• _GIVEN PROBLEM_
Skip every image and restate the data word for word.

• _INFORMATION PROVIDED_

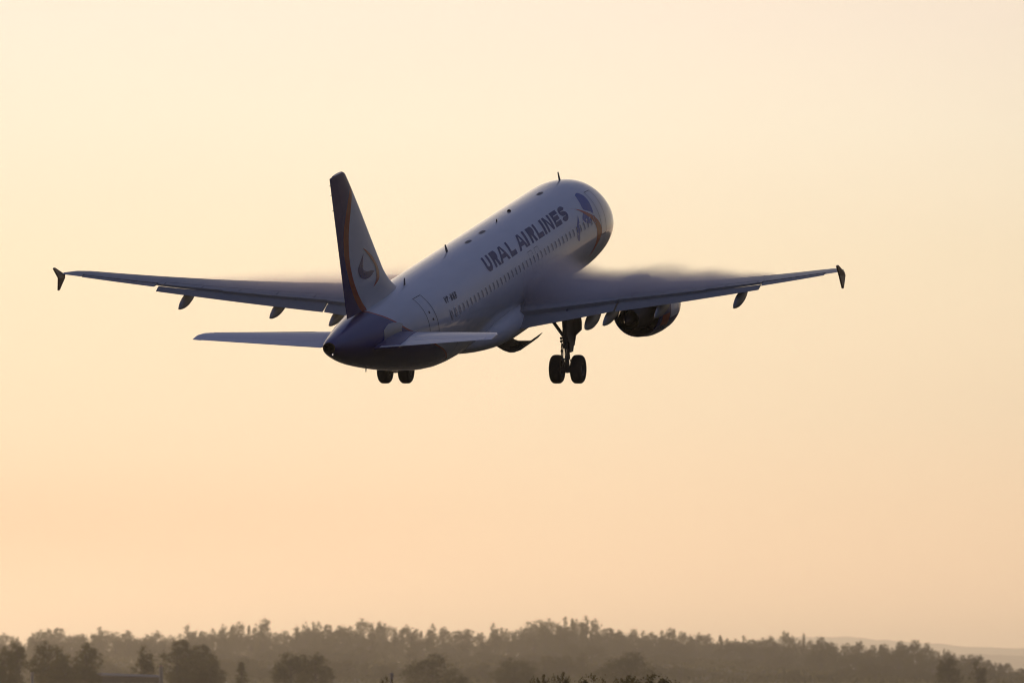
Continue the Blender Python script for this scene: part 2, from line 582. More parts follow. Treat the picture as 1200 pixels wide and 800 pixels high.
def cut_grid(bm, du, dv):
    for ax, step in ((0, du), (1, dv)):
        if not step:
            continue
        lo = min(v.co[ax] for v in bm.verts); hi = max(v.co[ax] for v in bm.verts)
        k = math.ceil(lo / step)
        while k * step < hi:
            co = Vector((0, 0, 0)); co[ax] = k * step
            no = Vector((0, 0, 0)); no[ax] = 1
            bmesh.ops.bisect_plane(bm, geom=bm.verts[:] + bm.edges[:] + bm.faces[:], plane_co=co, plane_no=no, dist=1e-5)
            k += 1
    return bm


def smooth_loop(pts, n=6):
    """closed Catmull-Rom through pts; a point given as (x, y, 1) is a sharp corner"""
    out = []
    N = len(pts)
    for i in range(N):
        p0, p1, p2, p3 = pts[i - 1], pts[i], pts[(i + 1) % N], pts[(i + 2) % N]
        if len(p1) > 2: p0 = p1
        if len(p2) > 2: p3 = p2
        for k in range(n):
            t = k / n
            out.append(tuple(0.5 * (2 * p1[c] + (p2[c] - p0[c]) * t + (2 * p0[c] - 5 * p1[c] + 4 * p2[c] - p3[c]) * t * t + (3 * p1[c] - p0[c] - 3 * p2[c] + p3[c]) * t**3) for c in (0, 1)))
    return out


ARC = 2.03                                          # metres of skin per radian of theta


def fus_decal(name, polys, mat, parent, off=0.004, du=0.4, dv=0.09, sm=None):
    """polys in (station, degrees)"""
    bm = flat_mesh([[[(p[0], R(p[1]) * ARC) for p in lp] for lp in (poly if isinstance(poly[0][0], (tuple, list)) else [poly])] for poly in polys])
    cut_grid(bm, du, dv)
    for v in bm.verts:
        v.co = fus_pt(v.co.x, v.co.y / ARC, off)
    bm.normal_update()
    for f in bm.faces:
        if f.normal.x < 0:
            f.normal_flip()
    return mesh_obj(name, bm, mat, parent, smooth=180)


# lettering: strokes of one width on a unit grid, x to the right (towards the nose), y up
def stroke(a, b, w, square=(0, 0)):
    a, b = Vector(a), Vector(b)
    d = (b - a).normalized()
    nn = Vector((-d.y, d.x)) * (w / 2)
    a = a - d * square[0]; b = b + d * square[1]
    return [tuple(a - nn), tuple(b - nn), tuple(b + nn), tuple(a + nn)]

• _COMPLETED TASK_
Continue the Blender Python script for this scene: part 2, from line 582. More parts follow. Treat the picture as 1200 pixels wide and 800 pixels high.
def cut_grid(bm, du, dv):
    for ax, step in ((0, du), (1, dv)):
        if not step:
            continue
        lo = min(v.co[ax] for v in bm.verts); hi = max(v.co[ax] for v in bm.verts)
        k = math.ceil(lo / step)
        while k * step < hi:
            co = Vector((0, 0, 0)); co[ax] = k * step
            no = Vector((0, 0, 0)); no[ax] = 1
            bmesh.ops.bisect_plane(bm, geom=bm.verts[:] + bm.edges[:] + bm.faces[:], plane_co=co, plane_no=no, dist=1e-5)
            k += 1
    return bm


def smooth_loop(pts, n=6):
    """closed Catmull-Rom through pts; a point given as (x, y, 1) is a sharp corner"""
    out = []
    N = len(pts)
    for i in range(N):
        p0, p1, p2, p3 = pts[i - 1], pts[i], pts[(i + 1) % N], pts[(i + 2) % N]
        if len(p1) > 2: p0 = p1
        if len(p2) > 2: p3 = p2
        for k in range(n):
            t = k / n
            out.append(tuple(0.5 * (2 * p1[c] + (p2[c] - p0[c]) * t + (2 * p0[c] - 5 * p1[c] + 4 * p2[c] - p3[c]) * t * t + (3 * p1[c] - p0[c] - 3 * p2[c] + p3[c]) * t**3) for c in (0, 1)))
    return out


ARC = 2.03                                          # metres of skin per radian of theta


def fus_decal(name, polys, mat, parent, off=0.004, du=0.4, dv=0.09, sm=None):
    """polys in (station, degrees)"""
    bm = flat_mesh([[[(p[0], R(p[1]) * ARC) for p in lp] for lp in (poly if isinstance(poly[0][0], (tuple, list)) else [poly])] for poly in polys])
    cut_grid(bm, du, dv)
    for v in bm.verts:
        v.co = fus_pt(v.co.x, v.co.y / ARC, off)
    bm.normal_update()
    for f in bm.faces:
        if f.normal.x < 0:
            f.normal_flip()
    return mesh_obj(name, bm, mat, parent, smooth=180)


# lettering: strokes of one width on a unit grid, x to the right (towards the nose), y up
def stroke(a, b, w, square=(0, 0)):
    a, b = Vector(a), Vector(b)
    d = (b - a).normalized()
    nn = Vector((-d.y, d.x)) * (w / 2)
    a = a - d * square[0]; b = b + d * square[1]
    return [tuple(a - nn), tuple(b - nn), tuple(b + nn), tuple(a + nn)]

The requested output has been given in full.